Lorsqu'on a tourné un chef d'œuvre comme "Winter Sleep", la Palme d'Or la plus méritée du 21ème siècle, il devient très difficile de ne pas décevoir un certain nombre d'aficionados dans le film qui suit, quand bien même ce film est de grande qualité ! Mais, que voulez vous, alors que dans les 3 heures 16 minutes de Winter Sleep, il n'y avait pas une image de trop, pas un mot de trop, il se trouve que, dans les 3 heures et 8 minutes de "le poirier sauvage", il y a quelques images de trop, il y a quelques mots de trop. Cela étant, "Le poirier sauvage" est quand même un grand film, dont on s'étonne qu'il soit reparti bredouille du dernier Festival de Cannes, même si on sait qu'il avait été envoyé à l'abattoir : présenté le dernier jour, ce qui, pour un film aussi long, représente un handicap rédhibitoire.
Dans ce film très riche le personnage principal est un jeune homme d'une vingtaine d'années qui vient de terminer ses études et qui cherche à faire publier le livre qu'il a écrit : Sinan est arrogant, sur de lui et de sa valeur, et, s'il méprise à peu près tout le monde, il méprise particulièrement son père, un instituteur proche de la retraite, qui dépense l'argent de la famille en jouant sur les courses de chevaux et dont tout le village moque le creusement d'un puits qu'il a entrepris dans une terre aride.
"Le poirier sauvage" permet à Ceylan d'aborder finement, sans en avoir l'air, une grande partie des problèmes de la Turquie d'aujourd'hui, avec, en particulier, pour les jeunes, d'une manière générale, le choix entre un avenir médiocre et un autre encore pire. Plusieurs scènes sont particulièrement fortes mais on se contentera d'en retenir 2 : celle, bouleversante, où Sinan rencontre Hatice, une jeune fille brillante qui a fait le choix d'arrêter ses études et de quitter le jeune homme qu'elle aimait afin d'épouser un homme plus âgé, tout en étant consciente qu'elle ne connaîtra jamais la vie dont elle rêvait. L'autre, c'est celle où Sinan rencontre 2 jeunes imams ce qui donne droit à une conversation passionnante sur les religions, sur le Coran, sur l'importance qu'on doit accorder, ou pas, à la vérité. On notera que l'un des deux imams est interprété par Akin Aksu, le fils d'un voisin du réalisateur à qui il avait demandé s’il ne pouvait pas lui écrire des souvenirs où il évoquerait ses impressions concernant son père, son enfance, ses rapports avec sa famille et qui lui a adressé un e-mail de 80 pages qui est devenu le point de départ du scénario, auquel Akin a ensuite participé auprès de Nuri Bilge Ceylan et de son épouse Ebru. En fait, "Le poirier sauvage" est aussi, et peut-être avant tout, un film sur les relations père-fils, sur le rejet fréquent du père par un fils qui, petit à petit, à son corps défendant, va ressembler de plus en plus à ce père rejeté.

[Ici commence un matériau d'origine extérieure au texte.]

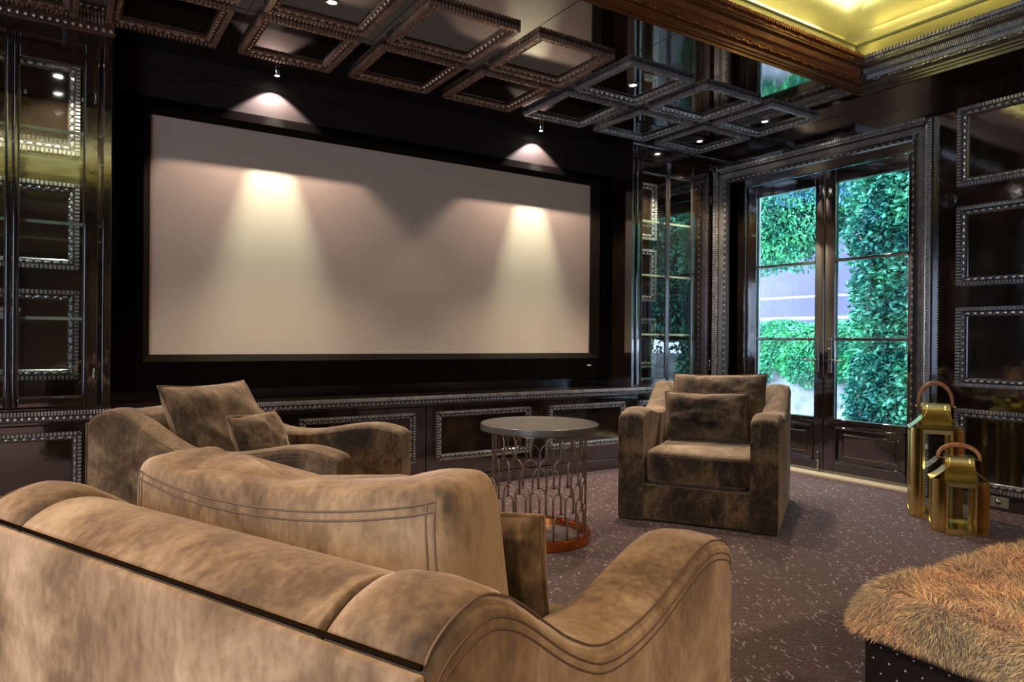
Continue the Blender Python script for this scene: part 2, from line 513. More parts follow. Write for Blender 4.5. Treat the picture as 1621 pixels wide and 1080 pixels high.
# roof slab hiding the sky above the tray
mb = MB(); mb.box(XL - .2, XR + .3, YB - .2, YR + .3, 3.75, 3.8)
for (a, b, c, e) in ((XL - .2, XL - .1, YB - .2, YR + .3), (XR + .15, XR + .3, YB - .2, YR + .3), (XL - .2, XR + .3, YB - .2, YB - .1), (XL - .2, XR + .3, YR + .1, YR + .3)):
    mb.box(a, b, c, e, CZ, 3.8)
struct('roof', mb, plain_wall, 'roof slab above the tray ceiling', 'roof')

# crown moulding around the tray, long runs at +Y side and +X side (and the two unseen ones)
crown_prof = [(-.0, 3.0), (.0, 2.985), (.012, 2.98), (.012, 3.0), (.022, 3.003), (.022, 3.018), (.034, 3.022), (.034, 3.036), (.042, 3.042),
              (.030, 3.062), (.030, 3.075), (.016, 3.085), (.018, 3.12), (.034, 3.155), (.052, 3.175), (.060, 3.18), (.060, 3.195), (.052, 3.198),
              (.052, 3.222), (.066, 3.226), (.070, 3.245), (.062, 3.256), (.045, 3.258), (-.02, 3.258)]
def tray_crown(side):
    mb = MB(); n = len(crown_prof)
    if side == 'y':     # run along X at TY1, facing -Y
        P0 = lambda i, z: (TX0 + i, TY1 - i, z); P1 = lambda i, z: (TX1 - i, TY1 - i, z)
    elif side == 'x':   # run along Y at TX1, facing -X
        P0 = lambda i, z: (TX1 - i, TY1 - i, z); P1 = lambda i, z: (TX1 - i, TY0 + i, z)
    elif side == 'b':
        P0 = lambda i, z: (TX1 - i, TY0 + i, z); P1 = lambda i, z: (TX0 + i, TY0 + i, z)
    else:
        P0 = lambda i, z: (TX0 + i, TY0 + i, z); P1 = lambda i, z: (TX0 + i, TY1 - i, z)
    v = [P0(*p) for p in crown_prof] + [P1(*p) for p in crown_prof]
    mb.add(v, [(i, i + 1, n + i + 1, n + i) for i in range(n - 1)])
    a, b = Vector(P0(0, 0)), Vector(P1(0, 0)); Lh = (b - a).length; d = (b - a).normalized()
    inw = Vector((0, 0, 1)).cross(d) * (-1)
    # inward direction check
    ctr = Vector(((TX0 + TX1) / 2, (TY0 + TY1) / 2, 0))
    if (ctr - a).dot(inw) < 0: inw = -inw
    def F(s, i, z): return a + d * s + inw * i + Vector((0, 0, z))
    mb.cur = 1
    def el(s0, s1, i0, i1, z0, z1, sk=0.0):
        v = [F(s + (sk if z == z1 else 0), i, z) for s in (s0, s1) for i in (i0, i1) for z in (z0, z1)]
        mb.add(v, [(0, 1, 3, 2), (4, 6, 7, 5), (0, 4, 5, 1), (2, 3, 7, 6), (0, 2, 6, 4), (1, 5, 7, 3)])
    if side in 'yx':
        s = .07
        while s < Lh - .07:       # rope at the top
            el(s, s + .014, .058, .080, 3.224, 3.250, .006); s += .024
        s = .07; k = 0
        while s < Lh - .1:        # reel and bars
            if k % 2 == 0:
                el(s, s + .07, .050, .062, 3.200, 3.207); el(s, s + .07, .050, .062, 3.212, 3.219); s += .076
            else:
                for j in range(6): el(s + j * .011, s + j * .011 + .007, .050, .064, 3.199, 3.221)
                s += .070
            k += 1
        s = .06
        while s < Lh - .06:       # herringbone cavetto
            el(s, s + .004, .012, .024, 3.088, 3.118, .012); el(s, s + .004, .018, .050, 3.120, 3.160, -.012); s += .012
        s = .12; k = 0
        while s < Lh - .08:       # paired lozenges
            el(s, s + .018, .026, .040, 3.063, 3.073); el(s + .032, s + .050, .026, .040, 3.063, 3.073); s += .115
    return mb
for i_, (sd, lb) in enumerate((('y', 'carved crown with copper reflection colour running parallel to the screen wall round the gold tray'),
                               ('x', 'carved dark crown above the french doors at the edge of the gold tray'),
                               ('b', 'carved tray crown behind the camera'), ('l', 'carved tray crown at the left of the room'))):
    struct('trim_%d' % (4 + i_), tray_crown(sd), crown_copper if sd == 'y' else carved, lb, 'crown moulding')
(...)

Très peu de musique pour accompagner les images et les dialogues : seulement une dizaine de fois, de façon courte et discrète, l'apparition d'un seul et même extrait de la passacaille en ut mineur BWV 582 de Jean-Sébastien Bach, pièce d'orgue à l'origine mais interprétée dans le film dans une transcription pour orchestre de Leopold Stokowski.